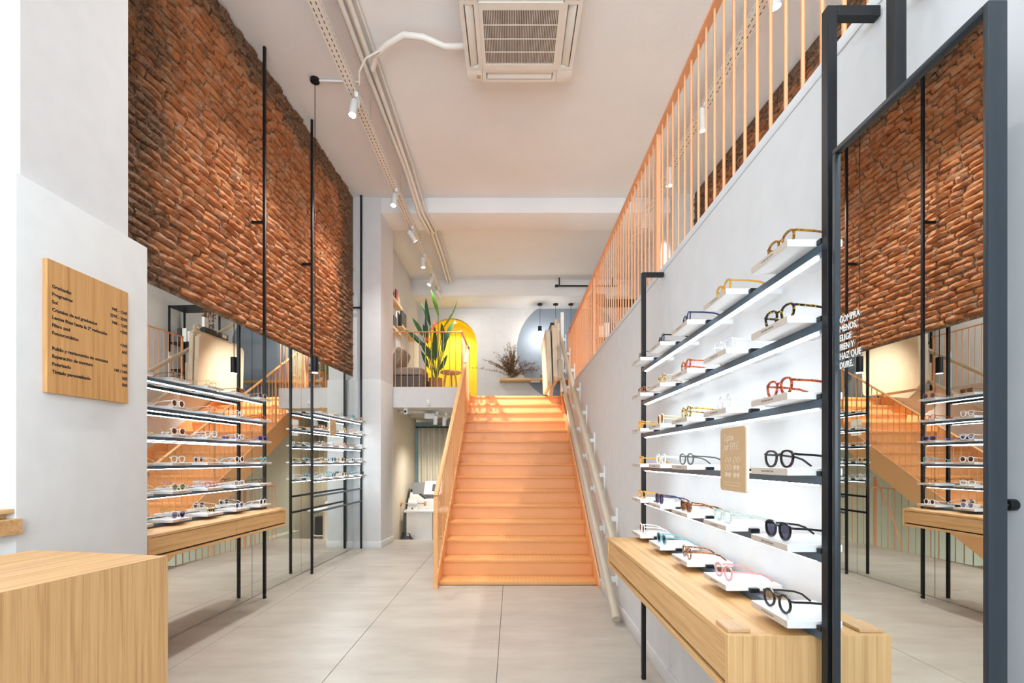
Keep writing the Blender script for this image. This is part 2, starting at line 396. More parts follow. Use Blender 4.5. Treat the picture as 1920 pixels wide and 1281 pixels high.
def tort(name, dark, light, lo=0.42, hi=0.58):
    m, nt, p = new(name)
    tc = N(nt, 'ShaderNodeTexCoord'); nz = N(nt, 'ShaderNodeTexNoise', Scale=130.0, Detail=2.0); L(nt, tc.outputs['Object'], nz.inputs['Vector'])
    rp = N(nt, 'ShaderNodeValToRGB'); e = rp.color_ramp.elements; e[0].position = lo; e[0].color = srgb(*dark); e[1].position = hi; e[1].color = srgb(*light)
    L(nt, nz.outputs['Fac'], rp.inputs['Fac']); L(nt, rp.outputs['Color'], p.inputs['Base Color']); p.inputs['Roughness'].default_value = 0.18
    return m
def acet(name, rgb, alpha=1.0):
    m, nt, p = new(name); p.inputs['Base Color'].default_value = srgb(*rgb); p.inputs['Roughness'].default_value = 0.16
    if alpha < 1: p.inputs['Alpha'].default_value = alpha
    return m
FR = {
 'black': acet('black_acetate', (22,24,28)), 'amber': tort('amber_acetate', (120,78,22), (176,124,44)), 'honey': acet('honey_acetate', (214,152,52)),
 'navy': acet('navy_acetate', (40,48,92)), 'dark tortoiseshell': tort('dark_tortoise', (24,22,24), (196,160,30), 0.56, 0.62),
 'red tortoiseshell': tort('red_tortoise', (110,30,14), (206,92,44)), 'pale tortoiseshell': tort('pale_tortoise', (120,78,40), (232,200,140)),
 'brown tortoiseshell': tort('brown_tortoise', (46,28,20), (186,116,60)), 'spotted yellow': tort('yellow_tortoise', (46,34,20), (224,184,70)),
 'clear': acet('clear_acetate', (238,238,242), 0.5), 'white': acet('white_acetate', (238,236,232)), 'pink': acet('pink_acetate', (226,160,160), 0.75),
 'mint green': acet('mint_acetate', (192,210,198), 0.6), 'light blue': acet('light_blue_acetate', (120,186,196), 0.85), 'grey': acet('grey_acetate', (84,86,80)),
 'blue': acet('blue_acetate', (84,100,168)), 'gold': plain('gold_wire', srgb(214,176,104), 0.2, 1.0), 'silver': plain('silver_wire', (0.8,0.8,0.8,1), 0.2, 1.0),
 'dark': plain('dark_wire', (0.03,0.03,0.035,1), 0.3, 0.6), 'peach': acet('peach_acetate', (240,186,150), 0.75), 'cream': acet('cream_acetate', (238,214,168)),
}

# ------------------------------------------------------------------ layout numbers
ZC = 5.09           # ceiling
ZM = 2.42           # mezzanine floor
XR = 0.89           # right wall
TILT = 0.0434       # the left wall is turned a little towards the right
def LW(d, off=0.0): # a point on the left wall line at depth d, moved off into the room
    n = math.hypot(1, TILT)
    return (-2.605+TILT*d + off/n, d - off*TILT/n)
RZ_L = math.atan2(-1, -TILT); RZ_R = R(90)

# ------------------------------------------------------------------ the setting
# floor slab with the stairwell opening under the stairs, tiles laid on it one by one
rail_a, rail_b = (-0.62, 5.77), (-0.70, 7.77)
fl = MB()
fl.box(-2.9, XR, YF, 5.77, -0.15, -0.012)
fl.zprism([(-2.9,5.77), rail_a, rail_b, (-0.70,7.87), (-2.9,7.87)], -0.15, -0.012)
floor = struct('floor', fl, GROUT, label='pale beige large format tiled shop floor')
g = 0.0018
def tile(poly):
    cx = sum(p[0] for p in poly)/len(poly); cy = sum(p[1] for p in poly)/len(poly)
    mb = MB().zprism([(x-cx, y-cy) for x, y in poly], -0.012, 0.0)
    return mb.build('tile', TILE, floor, bevel=0.0008, seg=1, loc=(cx, cy, 0))
base_tile = None
ys = [YF, -3.24, -2.24, -1.24, -0.24, 0.76, 1.76, 2.76, 3.76, 4.77, 5.77, 6.77, 7.77, 7.87]
xs = [-2.9, -2.09, -1.09, -0.09, XR]
for a, b in zip(ys[:-1], ys[1:]):
    for c, d in zip(xs[:-1], xs[1:]):
        if a >= 5.7 and c > -0.2: continue
        poly = [(c+g,a+g), (d-g,a+g), (d-g,b-g), (c+g,b-g)]
        if a >= 5.7 and d > -0.2:
            fx = lambda y: max(-0.70, rail_a[0] + (rail_b[0]-rail_a[0])*(y-5.77)/2.0)
            poly = [(c+g,a+g), (fx(a)-g,a+g), (fx(b)-g,b-g), (c+g,b-g)]
        tile(poly)
lf = struct('floor_workshop', MB().box(-1.95, -0.42, 7.87, 9.5, -0.62, -0.5), GROUT, label='lower workshop floor behind the stairs')
# stairwell to the basement
sw = MB().box(-0.5, XR, 8.6, 8.75, -2.5, 1.95); sw.box(-0.6, -0.45, 7.87, 8.75, -2.5, -0.0)
struct('wall_stairwell', sw, SAGE, label='pale green wall behind the basement stairwell')
struct('wall_stairwell_side', MB().xprism([(5.5,-2.5),(8.6,-2.5),(8.6,1.95),(5.5,0.0)], 0.8865, 0.8898), SAGE, label='pale green wall under the stairs')
struct('floor_basement', MB().box(-0.6, XR, 5.5, 8.75, -2.6, -2.5), GROUT, label='basement floor below the stairs')

# left wall: mirror below, old brick above
lw = MB()
p0, p1 = LW(2.55, -0.26), LW(7.15, -0.26); q0, q1 = LW(2.55, -0.014), LW(7.15, -0.014)
lw.zprism([p0, q0, q1, p1], 0, ZC)
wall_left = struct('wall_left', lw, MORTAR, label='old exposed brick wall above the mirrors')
def brick_mesh(k, ln, h, dep):
    rnd = random.Random(k); nx, nz = 5, 3; mb = MB()
    idx = {}
    for i in range(nx+1):
        for j in range(nz+1):
            u, v = i/nx, j/nz
            ex = min(u, 1-u); ez = min(v, 1-v)
            drop = (0.62 if ex == 0 else 0) + (0.62 if ez == 0 else 0)
            y = dep*(1-min(drop, 0.95)) + rnd.uniform(-0.45, 0.35)*dep*(1 if drop == 0 else 0.5)
            x = (u-0.5)*ln + rnd.uniform(-1, 1)*ln*0.03; z = (v-0.5)*h + rnd.uniform(-1, 1)*h*0.12
            idx[i, j] = len(mb.v); mb.v.append((x, y, z))
    for i in range(nx):
        for j in range(nz): mb.f.append((idx[i,j], idx[i+1,j], idx[i+1,j+1], idx[i,j+1]))
    ring = [(i,0) for i in range(nx)] + [(nx,j) for j in range(nz)] + [(i,nz) for i in range(nx,0,-1)] + [(0,j) for j in range(nz,0,-1)]
    bk = []
    for r_ in ring:
        x, y, z = mb.v[idx[r_]]; bk.append(len(mb.v)); mb.v.append((x*1.0, -0.012, z))
    for i in range(len(ring)):
        j = (i+1) % len(ring); mb.f.append((idx[ring[i]], bk[i], bk[j], idx[ring[j]]))
    return mb
BR_H, BR_L = 0.0605, 0.225
pool = {}
for kind, ln in (('s', BR_L-0.012), ('h', BR_L*0.52), ('m', BR_L*0.78)):
    pool[kind] = []
    for k in range(9):
        mb = brick_mesh(k*7+len(kind)+ord(kind), ln-0.006, BR_H-0.015, 0.030)
        pool[kind].append((mb, mb.mesh('brick', BRICK)))
spots = []
rnd = random.Random(3)
row = 0; z = 2.498+BR_H/2
while z < ZC-0.02:
    s = 2.60 - rnd.random()*BR_L*(0.5 if row % 2 else 1.0)
    while s < 7.12:
        kind = rnd.choices(('s','m','h'), (0.62, 0.2, 0.18))[0]
        ln = {'s': BR_L, 'm': BR_L*0.78+0.012, 'h': BR_L*0.52+0.012}[kind]
        c = s + ln/2
        if 2.60 < c-ln/2+0.09 and c+ln/2 < 7.13:
            spots.append((c, z+0.010*math.sin(c*2.1+row*0.35)+0.005*math.sin(c*6.3+row*1.9), kind, rnd.randrange(9), rnd.uniform(-0.009, 0.012), rnd.uniform(-2.2,2.2), rnd.uniform(-0.004,0.004)))
        s += ln
    row += 1; z += BR_H
spots.sort(key=lambda t: t[0]**2 + (t[1]-1.28)**2)
visible = [t for t in spots if t[0] > 2.95 and (t[1]-1.28)/t[0] < 862/922+0.02]
single = set(id(t) for t in visible[:300])
rest = MB()
for t in spots:
    c, z, kind, k, o, tw, dz = t
    x, y = LW(c, o-0.012)
    m = Matrix.Translation((x, y, z+dz)) @ Matrix.Rotation(RZ_L, 4, 'Z') @ Matrix.Rotation(R(tw), 4, 'Y')
    if id(t) in single:
        b = bpy.data.objects.new('brick', pool[kind][k][1]); COL.objects.link(b); b.parent = wall_left; b.matrix_local = m
    else:
        mb = pool[kind][k][0]; rest.add([m @ Vector(v) for v in mb.v], mb.f)
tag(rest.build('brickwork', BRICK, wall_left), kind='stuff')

# mirrors on the left wall
for i, (a, b, lab) in enumerate(((2.62, 4.545, 'tall wall mirror panel behind the rack beside the price board'), (4.549, 5.508, 'narrow wall mirror panel between the two left racks'),
                    (5.512, 7.10, 'tall wall mirror panel next to the white far pier'))):
    c = LW((a+b)/2, 0.0)
    t = thing('wall_mirror', lab, 'mirror', (c[0], c[1], 0), RZ_L, 'mirror panels on the left wall')
    hl = (b-a)/2
    MB().box(-hl, hl, 0.0, 0.004, 0.004, 2.47).build('glass', MIRROR, t, smooth=False)
    MB().box(-hl, hl, -0.012, -0.0005, 0.004, 2.47).build('backing', DGREY, t, smooth=False)

# piers
np_ = struct('wall_pier_near', MB().box(-2.85, -2.03, 2.03, 2.60, 0, ZC), WHITE, label='white pier carrying the wooden price board')
MB().box(-2.84, -1.98, 1.963, 2.67, 0, 2.43).build('cladding', PANELW, np_, bevel=0.002)
fp = struct('wall_pier_far', MB().zprism([(-2.42,7.14), (-1.905,7.14), (-1.865,7.72), (-2.42,7.72)], 0, ZC), WHITE, label='white pier beside the workshop')
MB().zprism([(-2.30,7.115), (-1.898,7.115), (-1.858,7.60), (-2.30,7.60)], 0.0, 2.435).build('cladding', PANELW, fp, bevel=0.002)
MB().zprism([(-2.30,7.103), (-1.888,7.103), (-1.846,7.66), (-2.30,7.66)], 0.0, 0.095).build('baseboard', PANELW, fp, bevel=0.003)
struct('wall_left_front', MB().box(-2.85, -2.7, YF, 2.03, 0, ZC), WHITE, label='white side wall by the entrance')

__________

* Work to be completed *
Within the listing above, give again exactly every line from the line with "tag(rest.build('brickwork', BRICK, wall_left), kind='stuff')" through the line with "DGREY, t, smooth=False)", both included, and no other line.

* Solution below *
tag(rest.build('brickwork', BRICK, wall_left), kind='stuff')

# mirrors on the left wall
for i, (a, b, lab) in enumerate(((2.62, 4.545, 'tall wall mirror panel behind the rack beside the price board'), (4.549, 5.508, 'narrow wall mirror panel between the two left racks'),
                    (5.512, 7.10, 'tall wall mirror panel next to the white far pier'))):
    c = LW((a+b)/2, 0.0)
    t = thing('wall_mirror', lab, 'mirror', (c[0], c[1], 0), RZ_L, 'mirror panels on the left wall')
    hl = (b-a)/2
    MB().box(-hl, hl, 0.0, 0.004, 0.004, 2.47).build('glass', MIRROR, t, smooth=False)
    MB().box(-hl, hl, -0.012, -0.0005, 0.004, 2.47).build('backing', DGREY, t, smooth=False)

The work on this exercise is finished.